O zaman şöyle bir soru çıkıyor ortaya: Daha geçtiğimiz günlere ülkenin temel gündemi olan Kürt sorunu karşısında yaşanacak açılımlara ne oldu? Neden gündem bu kadar tepkimeli bir şekilde değişmekte? Bunun cevabını da kısaca izah etmek gerekirse; PKK’nin ve onun Önderliğinin yürüttüğü politik-siyasi mücadele de, devletin bu konu hakkında ne kadar samimiyetsiz olduğunu gösterdiği gibi yine bilinen sermayedar kuruluşlar, sorunun çözümü noktasında sabit bir plana sahip olmadıklarından dolayı siyasi boşluğa düşmüşlerdir. Tabi bunların gelişmesi, onların ya da karga olan kılavuzlarının pek de hesaba katmadığı bir durumdu. Bundan dolayı da ortaya çıkan gelişmeler, aslında dönemi kurtarmaya yönelik geliştirilen operasyonların dışında herhangi bir anlama sahip değildir.

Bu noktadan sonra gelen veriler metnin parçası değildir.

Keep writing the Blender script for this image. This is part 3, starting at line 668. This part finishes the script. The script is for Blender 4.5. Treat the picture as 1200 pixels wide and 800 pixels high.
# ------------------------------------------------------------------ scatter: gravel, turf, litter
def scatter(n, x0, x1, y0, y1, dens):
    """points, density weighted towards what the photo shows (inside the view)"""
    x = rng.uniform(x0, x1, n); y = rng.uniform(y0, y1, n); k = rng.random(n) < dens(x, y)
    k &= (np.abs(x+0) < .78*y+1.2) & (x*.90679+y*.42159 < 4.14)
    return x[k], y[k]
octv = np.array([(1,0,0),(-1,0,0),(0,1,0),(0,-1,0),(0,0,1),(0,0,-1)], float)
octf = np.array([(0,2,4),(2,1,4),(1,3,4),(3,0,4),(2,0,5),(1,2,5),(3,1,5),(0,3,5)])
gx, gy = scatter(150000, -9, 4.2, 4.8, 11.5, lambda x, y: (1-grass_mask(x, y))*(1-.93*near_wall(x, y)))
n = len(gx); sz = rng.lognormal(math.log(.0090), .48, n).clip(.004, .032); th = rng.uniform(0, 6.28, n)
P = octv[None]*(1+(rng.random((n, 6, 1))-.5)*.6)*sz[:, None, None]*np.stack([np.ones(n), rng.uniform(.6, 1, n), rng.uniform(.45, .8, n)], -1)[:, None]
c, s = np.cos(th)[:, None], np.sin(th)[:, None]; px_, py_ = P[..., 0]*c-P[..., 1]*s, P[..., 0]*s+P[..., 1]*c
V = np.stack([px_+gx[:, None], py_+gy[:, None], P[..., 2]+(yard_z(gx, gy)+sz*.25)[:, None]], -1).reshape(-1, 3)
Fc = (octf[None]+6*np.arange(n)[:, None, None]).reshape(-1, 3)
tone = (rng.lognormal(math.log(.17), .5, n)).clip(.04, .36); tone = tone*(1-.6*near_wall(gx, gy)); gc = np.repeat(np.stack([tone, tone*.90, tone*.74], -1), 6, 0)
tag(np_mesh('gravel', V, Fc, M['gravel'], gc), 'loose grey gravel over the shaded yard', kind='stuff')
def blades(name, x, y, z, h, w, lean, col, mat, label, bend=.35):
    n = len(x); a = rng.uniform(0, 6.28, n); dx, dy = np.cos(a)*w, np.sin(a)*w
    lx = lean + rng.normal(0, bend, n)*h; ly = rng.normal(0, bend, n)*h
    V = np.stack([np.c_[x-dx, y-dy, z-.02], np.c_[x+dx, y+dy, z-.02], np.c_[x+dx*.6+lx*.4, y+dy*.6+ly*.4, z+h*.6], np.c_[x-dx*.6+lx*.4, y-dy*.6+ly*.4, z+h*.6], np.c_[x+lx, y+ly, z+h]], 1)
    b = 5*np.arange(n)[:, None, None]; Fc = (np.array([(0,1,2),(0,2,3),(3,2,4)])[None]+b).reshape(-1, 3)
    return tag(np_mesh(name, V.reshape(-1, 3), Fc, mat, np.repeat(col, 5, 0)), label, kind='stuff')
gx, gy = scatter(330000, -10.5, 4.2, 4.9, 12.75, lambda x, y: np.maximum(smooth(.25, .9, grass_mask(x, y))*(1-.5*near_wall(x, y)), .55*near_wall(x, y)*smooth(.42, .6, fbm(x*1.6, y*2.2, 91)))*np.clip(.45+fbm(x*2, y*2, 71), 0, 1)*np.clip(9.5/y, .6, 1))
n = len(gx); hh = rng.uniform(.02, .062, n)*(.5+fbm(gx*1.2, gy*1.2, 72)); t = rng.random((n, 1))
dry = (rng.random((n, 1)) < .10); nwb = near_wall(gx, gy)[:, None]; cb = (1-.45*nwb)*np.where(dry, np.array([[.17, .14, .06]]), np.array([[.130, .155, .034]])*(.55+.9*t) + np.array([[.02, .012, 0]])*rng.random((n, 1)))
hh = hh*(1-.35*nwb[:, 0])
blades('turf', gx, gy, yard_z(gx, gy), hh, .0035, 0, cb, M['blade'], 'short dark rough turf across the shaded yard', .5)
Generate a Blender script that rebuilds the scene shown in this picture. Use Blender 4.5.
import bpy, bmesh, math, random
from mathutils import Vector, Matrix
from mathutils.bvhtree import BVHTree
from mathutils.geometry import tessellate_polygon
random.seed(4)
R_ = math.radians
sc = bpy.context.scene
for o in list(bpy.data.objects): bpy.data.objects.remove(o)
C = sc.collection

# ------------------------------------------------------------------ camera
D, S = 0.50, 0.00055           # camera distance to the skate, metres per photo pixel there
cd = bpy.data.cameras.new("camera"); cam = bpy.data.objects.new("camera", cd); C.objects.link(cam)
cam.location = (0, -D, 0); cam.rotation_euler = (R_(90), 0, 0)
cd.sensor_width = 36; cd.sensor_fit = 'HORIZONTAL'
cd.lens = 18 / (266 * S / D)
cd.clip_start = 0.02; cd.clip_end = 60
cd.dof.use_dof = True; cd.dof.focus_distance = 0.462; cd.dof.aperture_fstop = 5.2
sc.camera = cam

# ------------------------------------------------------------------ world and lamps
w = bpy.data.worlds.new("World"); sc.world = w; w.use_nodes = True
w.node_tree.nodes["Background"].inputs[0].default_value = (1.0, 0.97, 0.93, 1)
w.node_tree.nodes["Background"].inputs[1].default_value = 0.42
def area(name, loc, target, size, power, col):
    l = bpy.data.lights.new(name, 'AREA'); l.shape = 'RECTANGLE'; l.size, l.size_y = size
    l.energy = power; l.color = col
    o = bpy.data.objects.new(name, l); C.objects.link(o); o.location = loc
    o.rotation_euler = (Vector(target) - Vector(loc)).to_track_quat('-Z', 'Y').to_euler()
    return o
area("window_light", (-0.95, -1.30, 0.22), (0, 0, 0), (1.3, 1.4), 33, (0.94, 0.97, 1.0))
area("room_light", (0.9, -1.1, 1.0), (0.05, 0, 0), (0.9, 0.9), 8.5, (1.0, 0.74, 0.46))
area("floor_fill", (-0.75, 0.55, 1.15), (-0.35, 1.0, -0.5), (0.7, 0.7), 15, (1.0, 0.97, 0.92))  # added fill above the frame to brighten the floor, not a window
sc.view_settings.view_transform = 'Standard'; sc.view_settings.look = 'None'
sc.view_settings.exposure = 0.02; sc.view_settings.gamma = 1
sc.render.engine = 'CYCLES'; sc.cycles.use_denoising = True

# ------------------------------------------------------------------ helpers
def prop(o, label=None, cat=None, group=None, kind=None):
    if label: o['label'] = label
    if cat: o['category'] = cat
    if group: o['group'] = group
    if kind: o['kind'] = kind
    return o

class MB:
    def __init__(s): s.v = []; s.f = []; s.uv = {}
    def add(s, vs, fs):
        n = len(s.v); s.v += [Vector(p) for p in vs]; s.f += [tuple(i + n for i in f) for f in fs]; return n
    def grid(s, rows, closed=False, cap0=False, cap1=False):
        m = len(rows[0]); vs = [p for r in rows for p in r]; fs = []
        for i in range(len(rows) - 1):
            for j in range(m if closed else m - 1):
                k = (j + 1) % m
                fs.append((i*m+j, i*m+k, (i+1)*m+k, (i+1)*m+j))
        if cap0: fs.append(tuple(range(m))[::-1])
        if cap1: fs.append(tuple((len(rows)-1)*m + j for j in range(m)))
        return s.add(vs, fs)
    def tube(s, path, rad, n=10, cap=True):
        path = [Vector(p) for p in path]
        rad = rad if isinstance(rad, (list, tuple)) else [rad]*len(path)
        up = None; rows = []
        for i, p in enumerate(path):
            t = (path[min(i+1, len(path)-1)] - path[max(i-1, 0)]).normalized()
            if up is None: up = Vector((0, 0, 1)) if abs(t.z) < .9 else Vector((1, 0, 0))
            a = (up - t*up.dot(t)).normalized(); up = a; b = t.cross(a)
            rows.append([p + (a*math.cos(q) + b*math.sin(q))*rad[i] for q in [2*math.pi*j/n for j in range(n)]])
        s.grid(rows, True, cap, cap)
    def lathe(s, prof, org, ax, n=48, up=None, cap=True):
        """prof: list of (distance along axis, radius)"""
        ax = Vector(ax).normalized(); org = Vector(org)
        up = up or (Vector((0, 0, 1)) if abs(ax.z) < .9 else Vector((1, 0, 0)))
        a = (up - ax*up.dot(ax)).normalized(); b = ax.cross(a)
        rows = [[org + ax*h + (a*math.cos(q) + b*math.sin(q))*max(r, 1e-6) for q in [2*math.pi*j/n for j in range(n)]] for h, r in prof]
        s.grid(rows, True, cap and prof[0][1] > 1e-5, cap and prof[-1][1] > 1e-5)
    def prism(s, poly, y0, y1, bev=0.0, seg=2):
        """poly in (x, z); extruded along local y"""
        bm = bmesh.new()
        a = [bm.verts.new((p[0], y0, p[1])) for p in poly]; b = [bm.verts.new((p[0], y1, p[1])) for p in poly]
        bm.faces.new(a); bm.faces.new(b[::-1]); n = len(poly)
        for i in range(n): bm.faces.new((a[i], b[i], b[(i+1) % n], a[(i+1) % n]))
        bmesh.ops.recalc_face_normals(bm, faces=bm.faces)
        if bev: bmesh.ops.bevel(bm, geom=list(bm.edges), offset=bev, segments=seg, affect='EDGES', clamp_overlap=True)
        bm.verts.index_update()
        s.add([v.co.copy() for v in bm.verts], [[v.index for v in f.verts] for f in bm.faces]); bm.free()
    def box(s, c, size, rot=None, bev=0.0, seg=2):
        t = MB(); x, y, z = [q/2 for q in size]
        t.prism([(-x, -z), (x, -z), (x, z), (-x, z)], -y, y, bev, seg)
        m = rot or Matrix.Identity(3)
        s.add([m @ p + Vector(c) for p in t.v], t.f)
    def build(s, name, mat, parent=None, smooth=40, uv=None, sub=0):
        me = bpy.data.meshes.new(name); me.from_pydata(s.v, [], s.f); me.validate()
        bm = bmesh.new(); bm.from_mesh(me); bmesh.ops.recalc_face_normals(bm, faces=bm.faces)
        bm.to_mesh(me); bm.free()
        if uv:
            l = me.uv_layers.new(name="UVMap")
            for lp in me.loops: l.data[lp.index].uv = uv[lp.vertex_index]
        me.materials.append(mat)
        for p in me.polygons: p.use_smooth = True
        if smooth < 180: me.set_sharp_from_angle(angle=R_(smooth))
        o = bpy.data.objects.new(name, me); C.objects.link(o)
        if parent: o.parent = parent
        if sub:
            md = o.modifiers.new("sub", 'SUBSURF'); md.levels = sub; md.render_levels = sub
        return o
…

Bunlardan dolayı da memleketin sorunlarında bu külhanbeyliklerinin geleceğe yönelik ciddi anlamda bir mealinin olması söz konusu olamayacağı gibi asker-sivil çatışması da, aslında yabancısı olmadığımız bir senaryo olmaktadır. Soros’un 2003’te Sabancı Üniversitesinde söylediği gibi “Türkiye’nin ihraç edeceği tek şey ASKER’dir”. Geriye kalansa gerçeklere cila sürmek değil, gerçeklerin savaşçılığını, siyasetini ve önemlisi de adamlığını yapmak oluyor. Bugün meydanlarda denildiği gibi “ASIM-burada, HASRET-burada, MUHLİS-burada” demek değil de, “HASRET-katilleri orada, ASIM-katilleri orada, MUHLİS-katilleri orada” diye haykırmak ve mücadelesini yürütmek, bir nebze de olsa memleketteki döner-kebap tarihini değiştirilebilir. Gerisi ise laf-ı güzaf olmaktadır.